“Greg Curnoe: What About Me?”
- An Lin Chen
- Nov 3, 2021
- 1 min read
By Annie Taran& Cassie Dugsin-porchuk
Wed., Nov 3, 2021 | reading time 2 minutes ⏰

Thank you to the McIntosh Gallery for inviting our Blyth London art students to the exhibition: “Greg Curnoe: What About Me?” Students were given a personal tour of the exhibition by curator, Brian Lambert followed by an individualized glance at all of the pieces.
The McIntosh Gallery is Ontario's oldest university art gallery. It began with a show at the National Gallery of Canada featuring paintings by war artists. In 1959, the first exhibition of contemporary Canadian art was inaugurated, featuring pieces by Paul-Émile Borduas, Jean-Paul Riopelle, Jack Shadbolt, and Kazuo Nakamura. The following year, paintings by Edgar Degas and Marc Chagall were included in a major international show featuring Michael Snow and Gordon Rayner.

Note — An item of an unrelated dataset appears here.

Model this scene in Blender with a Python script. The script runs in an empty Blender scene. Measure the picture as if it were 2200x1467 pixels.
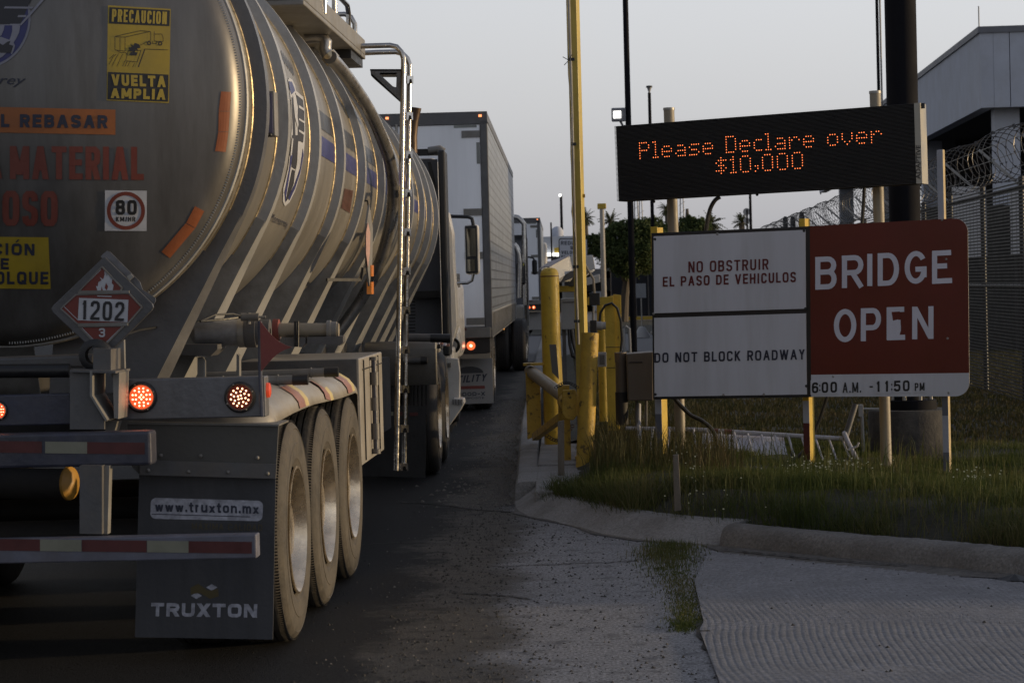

Sheila Curnoe gave McIntosh Gallery around 500 paintings by her late husband, the acclaimed London-based artist Greg Curnoe, in 2018. Many early paintings made while a student at the Ontario College of Art from 1957 to 1960 were included in the bequest. They display the unusual colour and line that would subsequently define his trademark style.